I'm sure a lot of comic fans and professional comic book mouths (like me, only smarter and with connections) have already seized on Jerry Ordway's recent blog essay about being over fifty and under-employed in comics. Shocking. A talent of his stature. The state of comics today. Give this man work, DC. All of that. Which I happen to agree with. Ordway is too damned talented and capable not to be drawing a book, especially when the company he's most associated with puts out 52 of the rascals every month. Fifty-two comics and no room for Jerry Ordway?
Anyway, I don't want to use Ordway's essay as a starting point for slamming DC or their product. I don't think he'd appreciate that, and as he wrote later, that's actually not what he was trying to express. What I want to point out is the cast of professionals who showed up in the comments. Gail Simone! Chuck Dixon! Jimmy Palmiotti! Joe Rubinstein! Mark Verheiden! Michael Manley! Graham Nolan! Others!
The part that feels directed at me personally-- as a buyer of collected editions and archival hardcovers-- is where Ordway discusses how little he gets paid for those things. That's very upsetting. One reason I spend money on them is to support financially old school artists whose work I enjoy and the style of comic art and writing I love best. I'm talking mostly superheroes. That's not to say there isn't some good new caped stuff out there, but when I buy new comics these days they tend to be manga or small publisher books. Not from the Big Two. Their products I consume in the form of reprints.

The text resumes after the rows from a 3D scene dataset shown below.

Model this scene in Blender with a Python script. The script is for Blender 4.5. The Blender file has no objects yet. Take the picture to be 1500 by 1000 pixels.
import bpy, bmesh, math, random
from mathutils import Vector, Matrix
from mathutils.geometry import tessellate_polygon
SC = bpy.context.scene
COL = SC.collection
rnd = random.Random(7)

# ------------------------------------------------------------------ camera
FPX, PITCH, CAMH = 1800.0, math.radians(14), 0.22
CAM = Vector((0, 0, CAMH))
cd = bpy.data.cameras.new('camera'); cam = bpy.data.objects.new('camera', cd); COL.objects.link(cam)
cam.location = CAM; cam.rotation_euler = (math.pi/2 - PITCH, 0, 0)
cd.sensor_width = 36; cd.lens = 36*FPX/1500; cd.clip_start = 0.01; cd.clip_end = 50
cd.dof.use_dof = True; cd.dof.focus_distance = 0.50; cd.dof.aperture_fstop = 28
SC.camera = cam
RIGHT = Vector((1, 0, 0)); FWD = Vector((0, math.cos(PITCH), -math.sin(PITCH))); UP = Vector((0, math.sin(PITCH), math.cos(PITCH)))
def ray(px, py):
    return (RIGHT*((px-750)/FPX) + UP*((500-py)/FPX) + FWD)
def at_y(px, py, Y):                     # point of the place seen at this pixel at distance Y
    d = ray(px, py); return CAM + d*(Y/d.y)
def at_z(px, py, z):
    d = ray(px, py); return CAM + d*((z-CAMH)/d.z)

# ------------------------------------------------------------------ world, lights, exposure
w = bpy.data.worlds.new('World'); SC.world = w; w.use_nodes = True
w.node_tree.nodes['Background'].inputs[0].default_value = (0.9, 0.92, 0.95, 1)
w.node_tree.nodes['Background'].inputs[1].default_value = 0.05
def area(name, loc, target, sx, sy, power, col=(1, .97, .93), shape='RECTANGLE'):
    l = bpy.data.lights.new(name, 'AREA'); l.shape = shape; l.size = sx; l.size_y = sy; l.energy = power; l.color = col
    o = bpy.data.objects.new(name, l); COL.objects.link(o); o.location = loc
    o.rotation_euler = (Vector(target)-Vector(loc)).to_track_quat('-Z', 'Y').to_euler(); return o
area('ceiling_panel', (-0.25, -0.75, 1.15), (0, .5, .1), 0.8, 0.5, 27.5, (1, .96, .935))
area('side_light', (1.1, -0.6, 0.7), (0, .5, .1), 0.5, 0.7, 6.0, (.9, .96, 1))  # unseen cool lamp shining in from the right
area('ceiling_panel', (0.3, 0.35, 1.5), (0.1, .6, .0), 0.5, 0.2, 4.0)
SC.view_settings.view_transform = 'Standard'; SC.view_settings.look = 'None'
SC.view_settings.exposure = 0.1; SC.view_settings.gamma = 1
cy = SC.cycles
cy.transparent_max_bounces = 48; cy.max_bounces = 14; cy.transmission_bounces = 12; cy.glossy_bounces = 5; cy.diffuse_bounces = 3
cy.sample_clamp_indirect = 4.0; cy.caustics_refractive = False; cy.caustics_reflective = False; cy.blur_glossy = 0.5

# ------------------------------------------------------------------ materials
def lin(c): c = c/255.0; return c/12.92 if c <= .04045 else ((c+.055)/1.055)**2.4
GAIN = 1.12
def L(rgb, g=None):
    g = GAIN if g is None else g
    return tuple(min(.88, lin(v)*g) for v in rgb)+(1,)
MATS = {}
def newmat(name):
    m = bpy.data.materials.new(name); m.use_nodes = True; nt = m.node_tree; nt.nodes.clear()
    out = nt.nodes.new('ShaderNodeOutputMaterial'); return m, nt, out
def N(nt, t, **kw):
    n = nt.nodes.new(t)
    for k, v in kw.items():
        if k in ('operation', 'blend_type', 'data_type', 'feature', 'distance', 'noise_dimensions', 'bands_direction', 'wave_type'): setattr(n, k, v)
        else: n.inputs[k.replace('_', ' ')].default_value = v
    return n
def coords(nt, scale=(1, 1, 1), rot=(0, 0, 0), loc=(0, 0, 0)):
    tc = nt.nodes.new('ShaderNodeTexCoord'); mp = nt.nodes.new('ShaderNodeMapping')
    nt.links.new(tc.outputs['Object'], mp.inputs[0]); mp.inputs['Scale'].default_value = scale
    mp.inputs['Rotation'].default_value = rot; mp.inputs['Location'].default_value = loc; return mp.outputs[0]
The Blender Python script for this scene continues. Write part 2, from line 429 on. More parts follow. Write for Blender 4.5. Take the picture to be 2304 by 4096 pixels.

It made me happy to buy a Showcase Presents in the hopes Nick Cardy, Denny O'Neil or Neal Adams got a cut. Or a New Mutants Classic for the sake of Bob McLeod (another underemployed pro who seems to have gone out of style). Now I'm not so sure. If Jerry Ordway and his peers are getting a pittance for their work while the publishers reap the bulk of the profits-- and bear in mind they already turned these comics into profit years ago so this is just extra gravy (and don't forget the movies coming out this summer and next and next and next that borrow liberally from these old stories and coin hundreds of millions in more profits while the people who originally dreamed up these ideas get both jack and shit)-- then I'm not sure I'm spending my comic book dollars as wisely as I'd imagined.
I think revenue sharing needs to be revisited and greater parity achieved. I'm not saying overturn the entire system, but a lot of these older pros don't have health insurance and 401K plans and the like. If companies are turning their ideas into library editions on the basis that this work has some kind of intrinsic value beyond the merely monetary-- that it is important enough to be preserved for as long as the paper lasts as if it's something by Tacitus or Suetonius-- and if they're further basing "tentpole" event movies on these works and building billion-dollar multi-media franchises, then the people whose talent made it all possible in the first place deserve a little more for their efforts. A somewhat greater share than they've been getting.
At the very least, they need the opportunity to do more work for these companies, if after all of that, this is where their hearts remain. I mean, fifty-two books and most of them are being cancelled left and right anyway. You could hardly do worse than to get someone like Jerry Ordway to draw for you again. Actually, let me rephrase that-- you could hardly do better. The guy's stuff still rocks. I see a lot of good artists at work for DC right now, but few of them can touch Ordway.